• **Data extract**

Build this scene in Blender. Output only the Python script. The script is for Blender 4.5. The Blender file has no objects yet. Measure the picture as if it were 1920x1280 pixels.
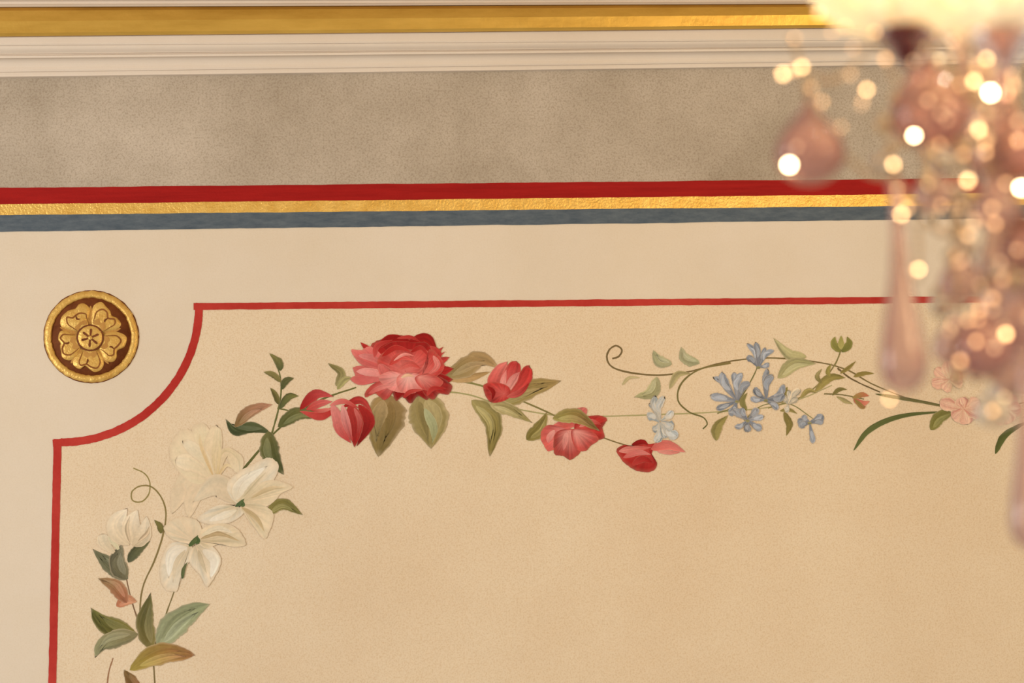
import bpy, math, random
from mathutils import Vector, Matrix
random.seed(7)
scene = bpy.context.scene
COL = scene.collection
scene.view_settings.view_transform = 'Standard'

# ---------------------------------------------------------------- camera
F = 85/36*1920
D = 4.6
PITCH = math.radians(10.0)
ROLL = math.radians(0.62)
ZC = 2.35
fwd = Vector((0, math.cos(PITCH), math.sin(PITCH)))
X = Vector((1, 0, 0))
U = Vector((0, -math.sin(PITCH), math.cos(PITCH)))
R_ = X*math.cos(ROLL) - U*math.sin(ROLL)
U_ = U*math.cos(ROLL) + X*math.sin(ROLL)
CAM = Vector((0, 0, ZC)) - fwd*D
cd = bpy.data.cameras.new("camera")
cam = bpy.data.objects.new("camera", cd)
COL.objects.link(cam)
cam.matrix_world = Matrix(((R_.x, U_.x, -fwd.x, CAM.x), (R_.y, U_.y, -fwd.y, CAM.y), (R_.z, U_.z, -fwd.z, CAM.z), (0, 0, 0, 1)))
cd.lens = 85
cd.sensor_width = 36
cd.dof.use_dof = True
cd.dof.focus_distance = D
cd.dof.aperture_fstop = 2.3
cd.clip_start = 0.01
scene.camera = cam

def ray(px, py):
    return fwd + R_*((px-960)/F) + U_*((640-py)/F)
def P(px, py, d=0.0):
    """wall-measured point at distance d in front of the wall"""
    r = ray(px, py)
    return CAM + r*((-d-CAM.y)/r.y)
def C(px, py, dist):
    return CAM + ray(px, py)*dist

# ---------------------------------------------------------------- colour
def lin(c):
    c = max(0, c)/255.0
    return c/12.92 if c <= 0.04045 else ((c+0.055)/1.055)**2.4
LIGHT = (0.90, 0.80, 0.65)
def A(r, g, b):
    return tuple(min(0.95, lin(v)/l) for v, l in zip((r, g, b), LIGHT))
def A4(c):
    return A(*c)+(1.0,)

def new_mat(name):
    m = bpy.data.materials.new(name)
    m.use_nodes = True
    nt = m.node_tree
    return m, nt, nt.nodes["Principled BSDF"]

def add_noise(nt, scale, detail=4, rough=0.6, stretch=None):
    tc = nt.nodes.new("ShaderNodeTexCoord")
    n = nt.nodes.new("ShaderNodeTexNoise")
    n.inputs["Scale"].default_value = scale
    n.inputs["Detail"].default_value = detail
    n.inputs["Roughness"].default_value = rough
    if stretch:
        mp = nt.nodes.new("ShaderNodeMapping")
        mp.inputs["Scale"].default_value = stretch
        nt.links.new(tc.outputs["Object"], mp.inputs["Vector"])
        nt.links.new(mp.outputs["Vector"], n.inputs["Vector"])
    else:
        nt.links.new(tc.outputs["Object"], n.inputs["Vector"])
    return n

def ramp(nt, src, stops):
    r = nt.nodes.new("ShaderNodeValToRGB")
    el = r.color_ramp.elements
    el[0].position, el[0].color = stops[0]
    el[1].position, el[1].color = stops[-1]
    for s in stops[1:-1]:
        e = el.new(s[0]); e.color = s[1]
    nt.links.new(src, r.inputs["Fac"])
    return r

def mixc(nt, mode, fac, a, b):
    m = nt.nodes.new("ShaderNodeMix")
    m.data_type = 'RGBA'; m.blend_type = mode
    m.inputs[0].default_value = fac
    nt.links.new(a, m.inputs[6]); nt.links.new(b, m.inputs[7])
    return m.outputs[2]

def bump(nt, bsdf, scale, strength, dist=0.001, detail=3):
    n = add_noise(nt, scale, detail, 0.6)
    b = nt.nodes.new("ShaderNodeBump")
    b.inputs["Strength"].default_value = strength
    b.inputs["Distance"].default_value = dist
    nt.links.new(n.outputs["Fac"], b.inputs["Height"])
    nt.links.new(b.outputs["Normal"], bsdf.inputs["Normal"])

def plaster(name, base, dark, fine=0.12, big=2.2, rough=0.75, bs=0.35, fs=340, speck=(0.86, 0.78, 0.66), bsc=300):
    m, nt, b = new_mat(name)
    n1 = add_noise(nt, big, 6, 0.65)
    r1 = ramp(nt, n1.outputs["Fac"], [(0.3, A4(dark)), (0.7, A4(base))])
    n2 = add_noise(nt, fs, 3, 0.7)
    r2 = ramp(nt, n2.outputs["Fac"], [(0.34, speck+(1,)), (0.54, (1, 1, 1, 1))])
    o = mixc(nt, 'MULTIPLY', fine, r1.outputs["Color"], r2.outputs["Color"])
    nt.links.new(o, b.inputs["Base Color"])
    b.inputs["Roughness"].default_value = rough
    b.inputs["Specular IOR Level"].default_value = 0.25
    bump(nt, b, bsc, bs)
    return m

M_WALL = plaster("cream_plaster", (217, 195, 165), (210, 186, 152), 0.2, bs=.4)
M_PANEL = plaster("beige_stippled_plaster", (223, 197, 159), (215, 185, 145), 0.8, bs=1.0, bsc=240)
M_FRIEZE = plaster("taupe_scumbled_plaster", (193, 172, 144), (160, 140, 113), 0.9, big=3.5, bs=0.9, fs=260, speck=(0.72, 0.68, 0.64))
M_CREAM = plaster("cream_moulding_paint", (217, 195, 167), (211, 187, 157), 0.1, rough=0.5, bs=0.08)
M_CEIL = plaster("ceiling_paint", (225, 205, 175), (220, 196, 165), 0.1, bs=0.1)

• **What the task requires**
Check each line above for "scene" and return the ones that have it.

• **Solution**
Build this scene in Blender. Output only the Python script. The script is for Blender 4.5. The Blender file has no objects yet. Measure the picture as if it were 1920x1280 pixels.
scene = bpy.context.scene
COL = scene.collection
scene.view_settings.view_transform = 'Standard'
scene.camera = cam